WHAT NEEDS TO BE DONE => Give a verbatim quotation of every record.

-- start EXTRACTED ENTRIES --

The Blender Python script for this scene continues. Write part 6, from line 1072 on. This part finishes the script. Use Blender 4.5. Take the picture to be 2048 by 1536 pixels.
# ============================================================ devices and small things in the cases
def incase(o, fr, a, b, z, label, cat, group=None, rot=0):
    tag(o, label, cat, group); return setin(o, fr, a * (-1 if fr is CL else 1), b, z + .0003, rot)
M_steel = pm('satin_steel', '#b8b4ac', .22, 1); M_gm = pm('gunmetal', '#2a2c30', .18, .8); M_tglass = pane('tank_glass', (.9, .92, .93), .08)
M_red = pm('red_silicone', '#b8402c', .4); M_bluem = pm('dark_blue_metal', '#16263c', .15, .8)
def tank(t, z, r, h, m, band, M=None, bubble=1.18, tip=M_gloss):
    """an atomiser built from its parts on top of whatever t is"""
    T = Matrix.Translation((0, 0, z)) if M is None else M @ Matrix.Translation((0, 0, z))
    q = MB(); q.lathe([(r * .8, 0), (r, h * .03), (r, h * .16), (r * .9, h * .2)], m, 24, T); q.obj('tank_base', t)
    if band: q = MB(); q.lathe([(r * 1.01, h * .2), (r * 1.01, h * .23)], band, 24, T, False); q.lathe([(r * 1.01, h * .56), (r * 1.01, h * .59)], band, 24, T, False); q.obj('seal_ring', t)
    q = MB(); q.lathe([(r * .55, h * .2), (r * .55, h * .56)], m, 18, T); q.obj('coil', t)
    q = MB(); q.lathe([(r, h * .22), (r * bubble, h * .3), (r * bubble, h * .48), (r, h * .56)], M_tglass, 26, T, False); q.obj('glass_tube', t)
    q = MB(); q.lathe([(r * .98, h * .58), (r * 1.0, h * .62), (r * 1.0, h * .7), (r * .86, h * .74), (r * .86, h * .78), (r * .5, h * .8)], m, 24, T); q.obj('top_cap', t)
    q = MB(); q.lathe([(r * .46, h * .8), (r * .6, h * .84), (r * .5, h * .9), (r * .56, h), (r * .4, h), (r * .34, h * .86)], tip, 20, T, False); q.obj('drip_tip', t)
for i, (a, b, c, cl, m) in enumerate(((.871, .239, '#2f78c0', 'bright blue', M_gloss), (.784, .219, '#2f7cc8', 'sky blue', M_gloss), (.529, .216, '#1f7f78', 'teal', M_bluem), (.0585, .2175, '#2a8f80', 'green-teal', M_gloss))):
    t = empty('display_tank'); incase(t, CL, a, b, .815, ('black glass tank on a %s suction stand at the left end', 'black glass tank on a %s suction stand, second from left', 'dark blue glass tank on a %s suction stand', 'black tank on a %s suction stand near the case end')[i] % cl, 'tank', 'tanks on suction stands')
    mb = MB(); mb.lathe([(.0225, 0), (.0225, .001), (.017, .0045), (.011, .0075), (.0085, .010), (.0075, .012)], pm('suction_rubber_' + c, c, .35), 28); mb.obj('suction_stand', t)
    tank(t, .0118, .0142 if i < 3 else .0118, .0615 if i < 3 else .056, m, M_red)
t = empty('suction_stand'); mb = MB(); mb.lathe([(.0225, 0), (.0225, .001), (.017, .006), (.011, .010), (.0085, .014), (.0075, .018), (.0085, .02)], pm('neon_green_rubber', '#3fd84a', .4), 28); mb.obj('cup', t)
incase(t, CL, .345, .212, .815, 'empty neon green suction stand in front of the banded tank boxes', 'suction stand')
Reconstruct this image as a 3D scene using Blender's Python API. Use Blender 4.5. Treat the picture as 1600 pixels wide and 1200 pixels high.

-- end EXTRACTED ENTRIES --

ANSWER IN FULL =>
The Blender Python script for this scene continues. Write part 6, from line 1072 on. This part finishes the script. Use Blender 4.5. Take the picture to be 2048 by 1536 pixels.
# ============================================================ devices and small things in the cases
def incase(o, fr, a, b, z, label, cat, group=None, rot=0):
    tag(o, label, cat, group); return setin(o, fr, a * (-1 if fr is CL else 1), b, z + .0003, rot)
M_steel = pm('satin_steel', '#b8b4ac', .22, 1); M_gm = pm('gunmetal', '#2a2c30', .18, .8); M_tglass = pane('tank_glass', (.9, .92, .93), .08)
M_red = pm('red_silicone', '#b8402c', .4); M_bluem = pm('dark_blue_metal', '#16263c', .15, .8)
def tank(t, z, r, h, m, band, M=None, bubble=1.18, tip=M_gloss):
    """an atomiser built from its parts on top of whatever t is"""
    T = Matrix.Translation((0, 0, z)) if M is None else M @ Matrix.Translation((0, 0, z))
    q = MB(); q.lathe([(r * .8, 0), (r, h * .03), (r, h * .16), (r * .9, h * .2)], m, 24, T); q.obj('tank_base', t)
    if band: q = MB(); q.lathe([(r * 1.01, h * .2), (r * 1.01, h * .23)], band, 24, T, False); q.lathe([(r * 1.01, h * .56), (r * 1.01, h * .59)], band, 24, T, False); q.obj('seal_ring', t)
    q = MB(); q.lathe([(r * .55, h * .2), (r * .55, h * .56)], m, 18, T); q.obj('coil', t)
    q = MB(); q.lathe([(r, h * .22), (r * bubble, h * .3), (r * bubble, h * .48), (r, h * .56)], M_tglass, 26, T, False); q.obj('glass_tube', t)
    q = MB(); q.lathe([(r * .98, h * .58), (r * 1.0, h * .62), (r * 1.0, h * .7), (r * .86, h * .74), (r * .86, h * .78), (r * .5, h * .8)], m, 24, T); q.obj('top_cap', t)
    q = MB(); q.lathe([(r * .46, h * .8), (r * .6, h * .84), (r * .5, h * .9), (r * .56, h), (r * .4, h), (r * .34, h * .86)], tip, 20, T, False); q.obj('drip_tip', t)
for i, (a, b, c, cl, m) in enumerate(((.871, .239, '#2f78c0', 'bright blue', M_gloss), (.784, .219, '#2f7cc8', 'sky blue', M_gloss), (.529, .216, '#1f7f78', 'teal', M_bluem), (.0585, .2175, '#2a8f80', 'green-teal', M_gloss))):
    t = empty('display_tank'); incase(t, CL, a, b, .815, ('black glass tank on a %s suction stand at the left end', 'black glass tank on a %s suction stand, second from left', 'dark blue glass tank on a %s suction stand', 'black tank on a %s suction stand near the case end')[i] % cl, 'tank', 'tanks on suction stands')
    mb = MB(); mb.lathe([(.0225, 0), (.0225, .001), (.017, .0045), (.011, .0075), (.0085, .010), (.0075, .012)], pm('suction_rubber_' + c, c, .35), 28); mb.obj('suction_stand', t)
    tank(t, .0118, .0142 if i < 3 else .0118, .0615 if i < 3 else .056, m, M_red)
t = empty('suction_stand'); mb = MB(); mb.lathe([(.0225, 0), (.0225, .001), (.017, .006), (.011, .010), (.0085, .014), (.0075, .018), (.0085, .02)], pm('neon_green_rubber', '#3fd84a', .4), 28); mb.obj('cup', t)
incase(t, CL, .345, .212, .815, 'empty neon green suction stand in front of the banded tank boxes', 'suction stand')
Reconstruct this image as a 3D scene using Blender's Python API. Use Blender 4.5. Treat the picture as 1600 pixels wide and 1200 pixels high.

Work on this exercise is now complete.